In a race this close, and trailing the embattled Cain by only one percentage point, this type of loyal support vaults Paul into the lead when looking at the data from a pragmatic viewpoint. Bloomberg acknowledges this fact, writing, "Paul's support is more solidified than his rivals, while Cain's is softer." Dr. Paul is also capitalizing on significant loyalty from 2008 caucus goers, with 69% of them still with him now.

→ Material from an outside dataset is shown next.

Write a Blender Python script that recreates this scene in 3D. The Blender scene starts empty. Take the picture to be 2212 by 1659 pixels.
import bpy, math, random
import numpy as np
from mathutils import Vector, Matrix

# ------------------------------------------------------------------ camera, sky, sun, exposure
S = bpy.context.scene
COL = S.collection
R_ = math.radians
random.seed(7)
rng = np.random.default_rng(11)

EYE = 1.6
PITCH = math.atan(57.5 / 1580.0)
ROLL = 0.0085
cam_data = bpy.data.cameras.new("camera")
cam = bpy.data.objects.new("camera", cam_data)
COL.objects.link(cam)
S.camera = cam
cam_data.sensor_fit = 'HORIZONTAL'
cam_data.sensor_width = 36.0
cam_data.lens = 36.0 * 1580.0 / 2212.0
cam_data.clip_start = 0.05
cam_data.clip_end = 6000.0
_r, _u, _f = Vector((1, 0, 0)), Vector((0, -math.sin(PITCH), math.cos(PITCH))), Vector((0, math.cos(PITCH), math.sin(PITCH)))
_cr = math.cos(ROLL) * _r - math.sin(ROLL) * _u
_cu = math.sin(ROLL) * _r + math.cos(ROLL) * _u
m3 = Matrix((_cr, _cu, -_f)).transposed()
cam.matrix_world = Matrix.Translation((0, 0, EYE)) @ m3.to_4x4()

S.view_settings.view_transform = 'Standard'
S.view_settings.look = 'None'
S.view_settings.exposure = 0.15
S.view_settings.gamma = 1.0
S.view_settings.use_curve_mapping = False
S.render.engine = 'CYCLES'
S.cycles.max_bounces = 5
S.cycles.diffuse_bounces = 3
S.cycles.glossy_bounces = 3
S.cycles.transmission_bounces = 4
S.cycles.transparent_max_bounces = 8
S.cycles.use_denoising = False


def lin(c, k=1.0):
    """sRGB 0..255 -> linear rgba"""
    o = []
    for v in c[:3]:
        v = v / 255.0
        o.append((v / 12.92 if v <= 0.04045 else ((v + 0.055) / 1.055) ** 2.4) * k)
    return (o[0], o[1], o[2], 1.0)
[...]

The fact of the matter is that the other candidates simply do not have anywhere near the level of loyalty within their Iowa constituencies as Paul does. In fact, it seems possible that this race could become a landslide if current trends in Iowa hold steady. Considering that 60 percent of respondents said that they could still be persuaded to back someone other than their current top choice, and with 10 percent still undecided, Dr. Paul's organizational edge, combined with the loyalty of his current supporters, gives him a strong advantage over opponents with regard to shoring up these votes.

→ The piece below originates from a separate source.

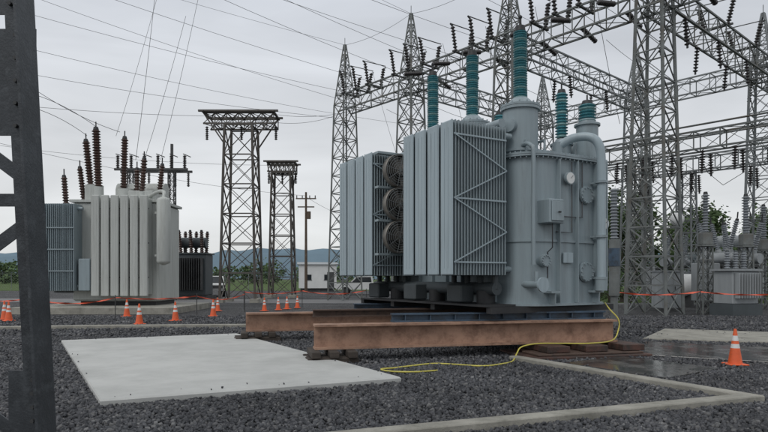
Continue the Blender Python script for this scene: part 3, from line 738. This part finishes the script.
def pickup(loc,rz,body='white'):
    e=empty('pickup_truck',loc,rz); mb=MB(body,'glass','rubber','galvd')
    prof=[(-2.7,.5),(2.6,.5),(2.7,.7),(2.65,1.05),(1.35,1.15),(.75,1.75),(-.75,1.78),(-.85,1.15),(-2.7,1.15)]
    n=len(prof)
    vs=[(x_,-.92,z) for x_,z in prof]+[(x_,.92,z) for x_,z in prof]
    mb.add(vs,[(k,(k+1)%n,n+(k+1)%n,n+k) for k in range(n)]+[tuple(range(n-1,-1,-1)),tuple(range(n,2*n))],0)
    for s_ in (-1,1):
        y_=s_*.925; mb.add([(.65,y_,1.2),(1.15,y_,1.2),(.68,y_,1.68),(-.65,y_,1.7),(-.72,y_,1.2)],[(0,1,2,3,4)],1)
        for x_ in (-1.7,1.75): mb.cyl((x_,s_*.7,.38),(x_,s_*.95,.38),.38,n=18,m=2); mb.cyl((x_,s_*.951,.38),(x_,s_*.96,.38),.2,n=12,m=3)
    mb.add([(1.36,-.8,1.17),(1.36,.8,1.17),(.79,.75,1.73),(.79,-.75,1.73)],[(0,1,2,3)],1)
    mb.box((2.66,-.7,.72),(2.71,.7,.98),3)
    mb.obj('body',e)
pickup((-15.2,53,0),math.radians(-70)); pickup((-1.9,58,0),math.radians(180))
def building(name,loc,rz,w,d,h,m='white',roof='slate',nw=3):
    e=empty(name,loc,rz); mb=MB(m,'glass','slate','galvd'); mb.box((-w/2,-d/2,.4),(w/2,d/2,h)); mb.box((-w/2+.2,-d/2+.2,0),(w/2-.2,d/2-.2,.4),3)
    mb.obj('walls',e); mb=MB(roof); mb.add([(-w/2-.2,-d/2-.2,h),(w/2+.2,-d/2-.2,h),(w/2+.2,d/2+.2,h),(-w/2-.2,d/2+.2,h),(-w/2-.2,0,h+.3),(w/2+.2,0,h+.3)],[(0,1,5,4),(2,3,4,5),(0,4,3),(1,2,5),(3,2,1,0)]); mb.obj('roof',e)
    mb=MB('glass','galvd')
    for i in range(nw):
        x_=-w/2+w*(i+.5)/nw; mb.box((x_-.35,-d/2-.03,1.4),(x_+.35,-d/2-.003,2.0)); mb.box((x_-.4,-d/2-.045,1.32),(x_+.4,-d/2-.004,1.4),1)
    mb.box((w/2-1.1,-d/2-.04,.45),(w/2-.3,-d/2-.004,2.3),1); mb.obj('windows_and_door',e)
building('site_trailer',(-8.0,72,0),.15,4.4,3,3.2,nw=2)

def fence(p,q,h=2.2):
    e=empty('chain_link_fence'); mb=MB('galvb'); p=V((*p,0));q=V((*q,0)); n=int((q-p).length/3)
    for i in range(n+1):
        c=p.lerp(q,i/n); mb.cyl(c,c+V((0,0,h)),.035,n=6)
    for z in (h-.05,h+.15): mb.beam(p+V((0,0,z)),q+V((0,0,z)),.025,.025)
    d=(q-p);Ln=d.length;k=int(Ln/.35)
    for i in range(k):
        a=p.lerp(q,i/k); b=p.lerp(q,min(1,(i+6)/k)); mb.beam(a+V((0,0,.1)),b+V((0,0,h-.1)),.007,.007); mb.beam(a+V((0,0,h-.1)),b+V((0,0,.1)),.007,.007)
    mb.obj('posts_and_mesh',e)
fence((7,47),(60,40)); fence((-60,77),(7,77))

# ---------------------------------------------------------------- near steel tower leg (left edge)
E=empty('steel_gantry_tower',(0,0,0))
mb=MB('near','galvd')
def angle(p,q,w,t,sx,sy,m=0):
    p=V(p);q=V(q); mb.beam(p+V((sx*w/2,0,0)),q+V((sx*w/2,0,0)),w,t,m,up=(0,1,0)); mb.beam(p+V((sx*t/2,sy*(w/2+t/2),0)),q+V((sx*t/2,sy*(w/2+t/2),0)),t,w,m,up=(0,1,0))
def legx(z): return -2.27-.052*z
top=9.0
angle((legx(0),4.2,0),(legx(top),4.2,top),.2,.02,-1,-1)
angle((-4.9,4.2,0),(-4.4,4.2,top),.2,.02,1,-1)
angle((legx(0),1.6,0),(legx(top),1.6,top),.2,.02,-1,1); angle((-4.9,1.6,0),(-4.4,1.6,top),.2,.02,1,1)
def brace(z0,z1,y_=4.225):
    mb.beam((legx(z0)-.08,y_,z0),(-4.75,y_,z1),.014,.09,0,up=(0,0,1)); 
for k in range(5):
    z0=.35+k*1.9
    brace(z0,z0+1.7); brace(z0+1.7,z0,4.26)
    mb.beam((legx(z0+1.8)-.1,4.24,z0+1.8),(-4.7,4.24,z0+1.8),.014,.09,0)
for z0,h in ((.45,.5),(2.6,.75),(3.45,.6),(4.9,.6)):
    xl=legx(z0+h/2); mb.box((xl-.33,4.212,z0),(xl-.02,4.222,z0+h),0)
    for i in range(5):
        for j in (0,1): mb.cyl((xl-.06-j*.08,4.165,z0+.06+i*(h-.12)/4),(xl-.06-j*.08,4.189,z0+.06+i*(h-.12)/4),.014,.014,6,1)
mb.cbox((-2.7,3.9,-.1),(-2.0,4.5,.15),1,.02)
mb.obj('lattice_legs',E)

# ---------------------------------------------------------------- trees & hills
def hills(name,y0,xs,hfun,mat):
    mb=MB(mat); vs=[];n=len(xs)
    for x_ in xs: h=hfun(x_); vs+= [(x_,y0,-2),(x_,y0+30,h*.75),(x_,y0+120,h),(x_,y0+300,-2)]
    fs=[]
    for i in range(n-1):
        for k in range(3): fs.append((i*4+k,(i+1)*4+k,(i+1)*4+k+1,i*4+k+1))
    mb.add(vs,fs,0,True); mb.obj(name)
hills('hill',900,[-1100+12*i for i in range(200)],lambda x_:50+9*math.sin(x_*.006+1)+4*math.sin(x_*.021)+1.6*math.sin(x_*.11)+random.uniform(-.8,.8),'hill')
def treeline(name,pts,nleaf,seed,lsz=.28):
    rnd=np.random.RandomState(seed); mb=MB('bark','leaf')
    for (tx,ty,h,r) in pts:
        mb.cyl((tx,ty,0),(tx,ty,h*.55),.16,.07,7,0)
        for k in range(5):
            an=rnd.uniform(0,6.28); mb.cyl((tx,ty,h*rnd.uniform(.2,.5)),(tx+math.cos(an)*r*.6,ty+math.sin(an)*r*.6,h*rnd.uniform(.55,.85)),.06,.02,5,0)
        cl=[]
        for k in range(24):
            an=rnd.uniform(0,6.28);rr=r*math.sqrt(rnd.uniform(0,1));zz=rnd.uniform(.15,1); rr*=math.sqrt(max(.05,1-((zz-.45)/.6)**2))
            cl.append((tx+math.cos(an)*rr,ty+math.sin(an)*rr,h*zz*.93,r*rnd.uniform(.22,.42)))
        for _ in range(nleaf):
            c=cl[rnd.randint(len(cl))]; p=V(c[:3])+V(rnd.normal(size=3))*c[3]*.55
            if p.z<.2: continue
            d=V(rnd.normal(size=3)).normalized(); _,a,b=mb.fr(d); s_=lsz*rnd.uniform(.5,1.2)
            mb.add([p-a*s_*.5,p-b*s_*.35,p+a*s_*.5,p+b*s_*.35],[(0,1,2,3)],1)
    mb.obj(name)
rt=random.Random(3)
treeline('distant_tree_line',[(19+i*2.1+rt.uniform(-1,1),62+rt.uniform(-4,6)+i*.2,rt.uniform(6.0,9),rt.uniform(2.4,3.4)) for i in range(22)],1300,1,.5)
for k,(tx,ty,h,r) in enumerate(((19.6,50,9.6,2.1),(21.8,53,9.0,2.3),(27.5,52,7.8,2.4),(33,51,7.4,2.4))):
    treeline('broadleaf_tree',[(tx,ty,h,r)],3600,20+k,.36)
treeline('distant_tree_line',[(-130+i*5.0+rt.uniform(-2,2),170+rt.uniform(-6,6),rt.uniform(4,6.5),rt.uniform(3,4)) for i in range(36)],450,4,.9)
treeline('shrub',[(12.0+i*.9,39.5+rt.uniform(-1,1),rt.uniform(.7,1.3),.7) for i in range(14)],160,6,.16)

# ---------------------------------------------------------------- world, sun, camera
w=bpy.data.worlds.new('World'); scene.world=w; w.use_nodes=True; nt=w.node_tree;N=nt.nodes;L=nt.links
bg=N['Background']; bg.inputs['Strength'].default_value=.11
EL,AZ=math.radians(48),math.radians(215)
sk=N.new('ShaderNodeTexSky'); sk.sky_type='NISHITA'; sk.sun_disc=False; sk.sun_elevation=EL; sk.sun_rotation=AZ
tc=N.new('ShaderNodeTexCoord'); sx=N.new('ShaderNodeSeparateXYZ'); L.new(tc.outputs['Generated'],sx.inputs[0])
gr=N.new('ShaderNodeValToRGB'); e=gr.color_ramp.elements
e[0].position=0; e[0].color=(.86,.87,.87,1); e[1].position=1; e[1].color=(.98,1,1,1)
x1=gr.color_ramp.elements.new(.15); x1.color=(.86,.875,.89,1)
x1=gr.color_ramp.elements.new(.42); x1.color=(.74,.775,.835,1)
x1=gr.color_ramp.elements.new(.62); x1.color=(.90,.93,.97,1)
L.new(sx.outputs['Z'],gr.inputs['Fac'])
mp=N.new('ShaderNodeMapping'); mp.inputs['Scale'].default_value=(1.2,1.2,5.5); mp.inputs['Rotation'].default_value=(0,.12,0); L.new(tc.outputs['Generated'],mp.inputs['Vector'])
no=N.new('ShaderNodeTexNoise'); no.inputs['Scale'].default_value=1.6; no.inputs['Detail'].default_value=5; no.inputs['Roughness'].default_value=.5; no.inputs['Distortion'].default_value=.4; L.new(mp.outputs[0],no.inputs['Vector'])
mr=N.new('ShaderNodeMapRange'); mr.inputs['From Min'].default_value=.3; mr.inputs['From Max'].default_value=.7; mr.inputs['To Min'].default_value=6.8; mr.inputs['To Max'].default_value=9.2
L.new(no.outputs[0],mr.inputs['Value'])
vm=N.new('ShaderNodeVectorMath'); vm.operation='SCALE'; L.new(gr.outputs[0],vm.inputs[0]); L.new(mr.outputs[0],vm.inputs['Scale'])
mx=N.new('ShaderNodeMixRGB'); mx.inputs['Fac'].default_value=.93; L.new(sk.outputs[0],mx.inputs['Color1']); L.new(vm.outputs[0],mx.inputs['Color2']); L.new(mx.outputs[0],bg.inputs['Color'])
sd=bpy.data.lights.new('sun','SUN'); sd.energy=.85; sd.angle=math.radians(25); sd.color=(1,.97,.93)
so=bpy.data.objects.new('sun',sd); scene.collection.objects.link(so)
ds=V((-math.sin(math.radians(35))*math.cos(EL),-math.cos(math.radians(35))*math.cos(EL),math.sin(EL)))
so.rotation_euler=(ds).to_track_quat('Z','Y').to_euler()
cd=bpy.data.cameras.new('camera'); cd.sensor_width=36; cd.lens=28.125; cd.shift_y=62/768; cd.clip_end=5000; cd.clip_start=.1
co=bpy.data.objects.new('camera',cd); scene.collection.objects.link(co); co.location=(0,0,1.6); co.rotation_euler=(math.radians(90),0,0); scene.camera=co
scene.view_settings.view_transform='Standard'; scene.view_settings.look='None'; scene.view_settings.exposure=0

Paul's campaign is leading Iowa in voter contact, with around two thirds of poll respondents saying they've heard from his campaign. The next most active campaign in the state is Michele Bachmann's, with 61 percent of respondents saying they have been contacted by her supporters. What is truly stunning, however, is the relative ineffectiveness of these efforts. Bachmann, despite all of her best attempts, is polling at just 6 percent in the state, and will likely be an early dropout from the race due to weak support in Iowa.

Paul, on the other hand, has been able to raise money effortlessly, which will allow him to stay in the race until the end, and has been able to convert his active grassroots campaign in Iowa into widespread support. Rick Perry, who was a front-runner upon entering the race, has absolutely imploded in recent weeks and appears to have little to no chance of recovering in Iowa or nationally. Only 7 percent of those polled by Bloomberg in Iowa support the Texas governor.

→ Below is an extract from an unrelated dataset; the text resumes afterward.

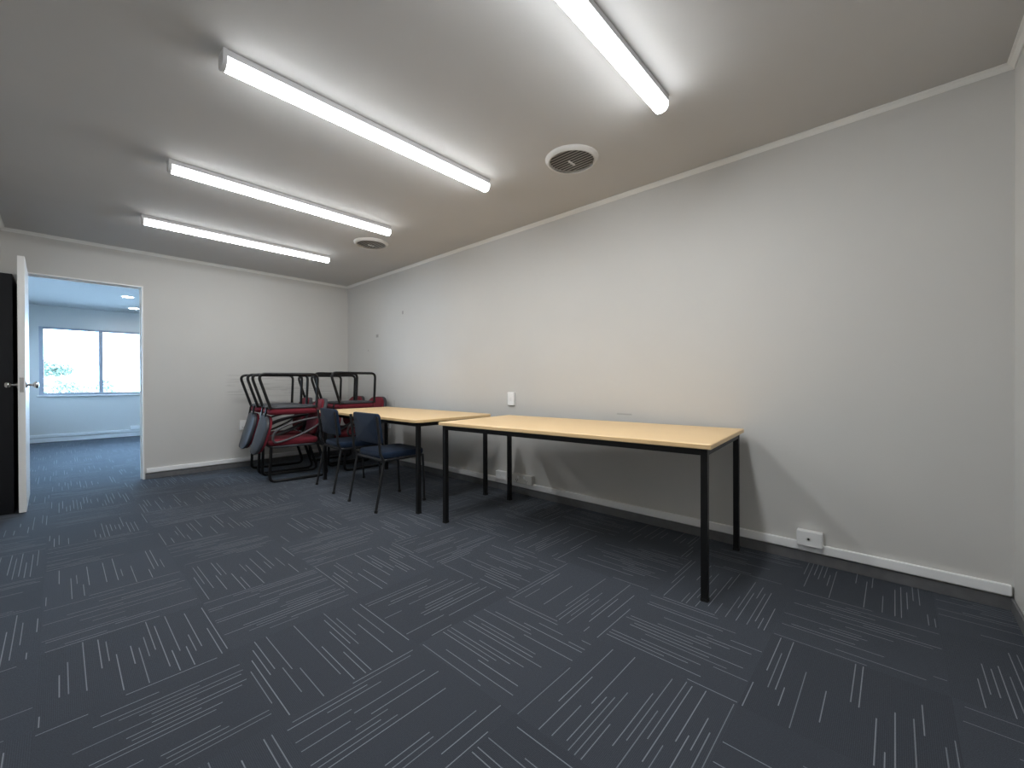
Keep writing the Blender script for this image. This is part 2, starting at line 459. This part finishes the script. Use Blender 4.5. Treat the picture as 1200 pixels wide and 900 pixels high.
# open door leaf, swung 90 degrees into the room
door = thing('door_1', 'white door standing open into the room at the left', 'door', (DX0 + .014, -.012, 0), (0, 0, math.radians(0.5)))
door['kind'] = 'structure'
obj('door_leaf', boxes(((-.022, -.815, .008), (.018, -.012, 2.025))), M['gloss'], door, bevel=.002)
def lever(side):
    x0 = .018 if side > 0 else -.022
    h = bmesh.new()
    lathe(h, [(.0, 0), (.026, 0), (.026, side * .006), (.020, side * .009), (.010, side * .010), (.009, side * .030), (.0095, side * .036), (.020, side * .040), (.027, side * .050), (.027, side * .060), (.020, side * .068), (.0, side * .070)],
          24, (x0, -.765, 1.012), 'x')
    return obj('door_knob', h, M['chrome'], door, smooth=True)
lever(1); lever(-1)
obj('latch_plate', boxes(((-.013, -.8165, .955), (.009, -.8145, 1.07))), M['chrome'], door)
for z in (.25, 1.0, 1.80):
    hb = bmesh.new(); tube(hb, [(.0, -.006, z), (.0, -.006, z + .09)], .006, 10)
    obj('hinge', hb, M['chrome'], door, smooth=True)

# tall black panel standing in the gap between the open door and the left wall
pn = thing('dark_panel', 'tall black panel standing between the open white door and the left wall', 'panel', (XL + .057, -.40, 0))
obj('slab', boxes(((-.047, -.375, .0), (.047, .36, 1.885))), M['dark'], pn, bevel=.003)

# ------------------------------------------------------------------ ceiling lights
# nearer lamps are set stronger to lift that end of the room
def LAMP(s): return batten_diffuser((0.945, 0.98, 1.0), s, s * .085)
def ceiling_light(y, label, lamp, x0=-2.385, x1=-.835):
    t = thing('ceiling_light', label, 'light', ((x0 + x1) / 2, y, H), group='long batten lights on the ceiling')
    hl = (x1 - x0) / 2
    obj('light_body', boxes(((-hl, -.036, -.030), (hl, .036, 0))), M['body'], t, bevel=.003)
    prof = []
    for a in range(0, 181, 15):
        th = math.radians(a)
        cy = .036 * math.copysign(abs(math.cos(th)) ** .8, math.cos(th)); cz = -.030 - .043 * abs(math.sin(th)) ** .8
        prof.append((cy, cz))
    bm = bmesh.new()
    R = [[bm.verts.new((x, py, pz)) for py, pz in prof] for x in (-hl + .012, hl - .004)]
    for s in range(len(prof) - 1): bm.faces.new((R[0][s], R[0][s + 1], R[1][s + 1], R[1][s]))
    bm.faces.new(R[0]); bm.faces.new(R[1][::-1]); bm.faces.new((R[0][0], R[1][0], R[1][-1], R[0][-1]))
    obj('diffuser', bm, lamp, t, smooth=True)
    # the cap at the left end is opaque, the right end glows through
    prof2 = [(py * 1.05, -.026 if abs(pz + .030) < 1e-6 else pz * 1.03) for py, pz in prof]
    prof2 = [(.038, 0)] + prof2 + [(-.038, 0)]
    bm = bmesh.new()
    R = [[bm.verts.new((x, py, pz)) for py, pz in prof2] for x in (-hl - .004, -hl + .012)]
    k = len(prof2)
    for s in range(k): bm.faces.new((R[0][s], R[0][(s + 1) % k], R[1][(s + 1) % k], R[1][s]))
    bm.faces.new(R[0]); bm.faces.new(R[1][::-1])
    obj('end_cap', bm, M['body'], t)
    return t
ceiling_light(-5.03, 'batten light nearest the camera, cut off by the top edge of the photo', LAMP(82.0))
ceiling_light(-3.785, 'batten light running past the larger round vent, its left end cap in full view', LAMP(69.0))
ceiling_light(-2.52, 'batten light whose right end stops beside the smaller far vent', LAMP(60.0))
ceiling_light(-1.27, 'batten light farthest back, closest to the doorway wall', LAMP(55.0))

# ------------------------------------------------------------------ ceiling vents
def vent(x, y, label):
    t = thing('ceiling_vent', label, 'vent', (x, y, H), group='round ceiling vents')
    bm = bmesh.new()
    lathe(bm, [(.137, -.003), (.137, -.019), (.140, -.023), (.147, -.024), (.157, -.017), (.164, -.008), (.166, 0)], 40)
    obj('rim', bm, M['vent'], t, smooth=True)
    bm = bmesh.new(); r = lathe(bm, [(.137, -.004), (.001, -.004)], 40)
    obj('throat', bm, M['ventdark'], t)
    for i in range(-5, 6):
        xx = i * .0245; hy = math.sqrt(max(.1365 ** 2 - xx ** 2, 0))
        if hy < .02: continue
        bm = bmesh.new()
        vs = []
        for yy in (-hy, hy):
            vs.append([bm.verts.new((xx + a, yy, z)) for a, z in ((-.0075, -.0185), (-.0068, -.0205), (.0075, -.0155), (.0070, -.0135))])
        for s in range(4): bm.faces.new((vs[0][s], vs[0][(s + 1) % 4], vs[1][(s + 1) % 4], vs[1][s]))
        bm.faces.new(vs[0]); bm.faces.new(vs[1][::-1])
        obj('slat', bm, M['ventslat'], t)
    obj('adjuster_bar', boxes(((-.032, -.007, -.030), (.032, .007, -.024))), M['vent'], t, bevel=.002)
    return t
vent(-.672, -4.385, 'round ceiling vent nearer the camera, with dark slats showing clearly')
vent(-.735, -2.02, 'round ceiling vent farther back, close above the far end of the long wall')

# ------------------------------------------------------------------ tables
def table(loc, rz, L, D, h, label, rad, inset):
    """long side along y"""
    t = thing('table', label, 'table', loc, (0, 0, rz), group='beech topped tables')
    th = .024
    bm = bmesh.new()
    def o(i): return rrect(D / 2 - i, L / 2 - i, max(rad - i, .002), seg=8 if rad > .02 else 2)
    layered(bm, [(o(.003), h - th), (o(0), h - th + .003), (o(0), h - .003), (o(.003), h)])
    obj('tabletop', bm, M['beech'], t)
    f = .0135; z = h - th - .016
    dx, dy = D / 2 - inset, L / 2 - inset
    fr = bmesh.new()
    for s in (-1, 1):
        box(fr, (s * dx - f, -dy + f, z - .016), (s * dx + f, dy - f, h - th))
        box(fr, (-dx + f, s * dy - f, z - .016), (dx - f, s * dy + f, h - th))
    obj('frame', fr, M['blacksteel'], t)
    for sx in (-1, 1):
        for sy in (-1, 1):
            lg = bmesh.new(); w = .0155
            box(lg, (sx * dx - w, sy * dy - w, .006), (sx * dx + w, sy * dy + w, h - th))
            l = obj('leg', lg, M['blacksteel'], t, bevel=.002)
            ft = bmesh.new(); box(ft, (sx * dx - w - .001, sy * dy - w - .001, 0), (sx * dx + w + .001, sy * dy + w + .001, .014))
            obj('foot_cap', ft, M['rubber'], l)
    return t
table((-.5213, -4.3224, 0), .0744, 1.832, .815, .733, 'long beech table standing clear in front, with square corners', .004, .036)
table((-.605, -2.300, 0), 0.0, 1.80, .83, .733, 'beech table with rounded corners behind the near one, blue chairs pushed under it', .065, .055)

# ------------------------------------------------------------------ blue chairs (front = +x)
def blue_chair(loc, rz, label):
    t = thing('blue_chair', label, 'chair', loc, (0, 0, rz), group='blue chairs at the table')
    st = M['bluesteel']
    hw = .228
    bm = pad(.205, .215, .052, .06, .018, .012)
    for v in bm.verts: v.co = Vector((v.co.x + .035, v.co.y, v.co.z + .405))
    obj('seat', bm, M['blue'], t, smooth=True)
    # backrest pad, leaning back a little, gently curved round the sitter
    def xf(x, y, z):   # x: width, y: height, z: thickness toward the sitter
        return Vector((-.205 - .03 * (y / .12) * .5 + z + .15 * x * x, x, .648 + y))
    bm = pad(.214, .124, .032, .03, .010, .006, xf=xf)
    obj('backrest', bm, M['blue'], t, smooth=True)
    for s in (-1, 1):
        up = bmesh.new()
        tube(up, fillet([(-.165, s * hw, .395), (-.195, s * hw, .46), (-.2, s * hw, .56), (-.222, s * hw * 1.0, .752)], .05), .011, 10)
        obj('back_upright', up, st, t, smooth=True)
        lg = bmesh.new(); tube(lg, [(-.160, s * hw, .405), (-.235, s * (hw + .006), .010)], .011, 10)
        l = obj('leg', lg, st, t, smooth=True)
        ft = bmesh.new(); tube(ft, [(-.2335, s * (hw + .006), .018), (-.2365, s * (hw + .006), 0)], .0135, 10); obj('foot_glide', ft, M['rubber'], l, smooth=True)
        lg = bmesh.new(); tube(lg, [(.215, s * .205, .405), (.232, s * .203, .010)], .011, 10)
        l = obj('leg', lg, st, t, smooth=True)
        ft = bmesh.new(); tube(ft, [(.2315, s * .203, .018), (.2325, s * .203, 0)], .0135, 10); obj('foot_glide', ft, M['rubber'], l, smooth=True)
    sf = bmesh.new()
    tube(sf, fillet([(-.165, -hw, .398), (.222, -.208, .398), (.222, .208, .398), (-.165, hw, .398)], .03, closed=True), .011, 10, closed=True)
    obj('seat_frame', sf, st, t, smooth=True)
    return t
blue_chair((-.945, -2.665, 0), math.radians(-1.5), 'blue fabric chair under the table edge, the nearer of the two to the camera')
blue_chair((-.900, -1.868, 0), math.radians(-5), 'blue fabric chair between the red chair stack and the other blue chair')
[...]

The other two candidates that are polling in the top four along with Cain and Paul, are benefiting from their high profiles, but are not commanding a great deal of loyalty at this point. Both Mitt Romney and Newt Gingrich have steep hurdles to overcome if they are going to win the state according to Bloomberg.

Gingrich, who has been performing well at debates, could be compromised by the perception that he has loose ethics and morals. Bloomberg notes that "almost half of respondents say they would rule out a candidate who has been married three times and had an extramarital affair." Gingrich is on his third marriage, has admitted to infidelity, and has also been brought up on ethics violations in the House of Representatives.

In 1997 the House voted 395 to 28 to reprimand Gingrich on these violations. Despite his strong performance, these issues, and voters' perception of them, likely preclude Gingrich from taking the Iowa caucuses. Romney, appears to be very vulnerable in the state over his backing of a health insurance mandate in Massachusetts when he was governor. A full 58 percent of likely caucus goers said that support of such a mandate would "rule out" their backing according to Bloomberg.

When adding up the latest Iowa poll data, it becomes clear that Ron Paul is the current front-runner in Iowa and gaining momentum nationally. Obviously, this could change before the January 3 Republican presidential caucuses, but for now, the Texas Congressman has a small edge in what is shaping up to be a very competitive race.